While it may not have recorded the same level of growth seen in the city over recent years, the June quarter was still a solid one for house prices in Melbourne.

Analysis of the quarter by the Real Estate Institute of Victoria (REIV) claims the median house price in the Victorian capital city grew 3.6% to $725,000 in the three months to June.

Geoff White, REIV chief executive officer, said the quarter proves Melbourne to be the nation’s most resilient property market and though growth may have slowed somewhat conditions are still positive.

“Just over a year ago we were seeing quarterly price growth just above 5%,” White said.

“While growth is now below 4%, it is still solid, given market conditions,” he said.

For Ben Kingsley, director at property investment advisory firm Empower Wealth, the fact that Melbourne has enjoyed another three months of growth came as somewhat of a surprise.

“It’s really held up well and it’s even surprised me in regards to how well it’s held up,” Kingsley told Your Investment Property.

“This is not just over the short term either. If I take a 10-year view of the Melbourne market, it’s been a very, very solid performer,” he said.

In terms of drivers, Kingsley said it’s likely the strength of economic conditions in Melbourne, which is currently benefiting from high levels of residential and infrastructure construction and the transition away from the mining boom, that are behind the continued growth.

But while Melbourne will likely to continue on along with Sydney as one of Australia’s economic powerhouses, Kingsley isn’t quite so sure the market will continue on its current trajectory.

“It’s an interesting situation and the reason why is because we’ve never seen interest rates this low before,” he told Your Investment Property

“We’re in a bit of unchartered territory in regards to how much more this cycle has in it.
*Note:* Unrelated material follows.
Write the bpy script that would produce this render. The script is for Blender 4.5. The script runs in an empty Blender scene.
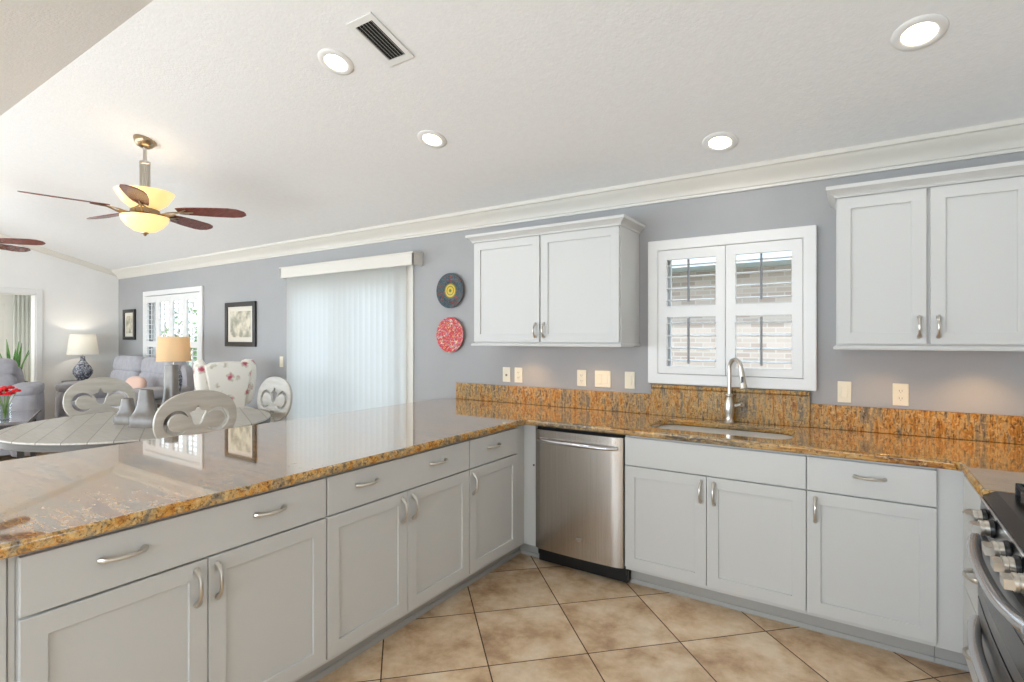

My conservative nature makes me not as confident as some that the cycle will continue into 2017 and onwards.

“But again, we’ve never had to asses it against such interest rates. I suspect once interest rates start to stabilise and potentially go higher… then we’ll start to see prices correct themselves a little.”

While interest rate could prove to be the growth cycle’s handbrake, Kingsley said there current state means many people still have the ability to enter the market in Melbourne in spite of the city’s sustained rate of capital growth.

“If you actually look at housing affordability based on those sorts of measures then it doesn’t look like affordability has changed a lot at all over the last 10 years.

“The reality is though that if I was a single person or a one income household I would have some affordability issues.

“For households that do have two incomes and job security, we’re seeing more and more people try to get out of the rental market and into their own property.”

While Kingsley said demand for property remains strong in Melbourne, he also said there is currently a shortage of stock on the market, though as year moves on that might be corrected.

“On the existing property side we’re not seeing the level of stock we need to make the market more stable.  

“I have no doubt the uncertainty around the election and who was going to govern had an impact on people’s decision making.

“There was a lot of concern about negative gearing, the construction industry and superannuation. But now we start to see most of that stuff bedding down and the Liberal Party winning government in their own right will probably see a bit of business as usual, which probably isn’t a bad thing.”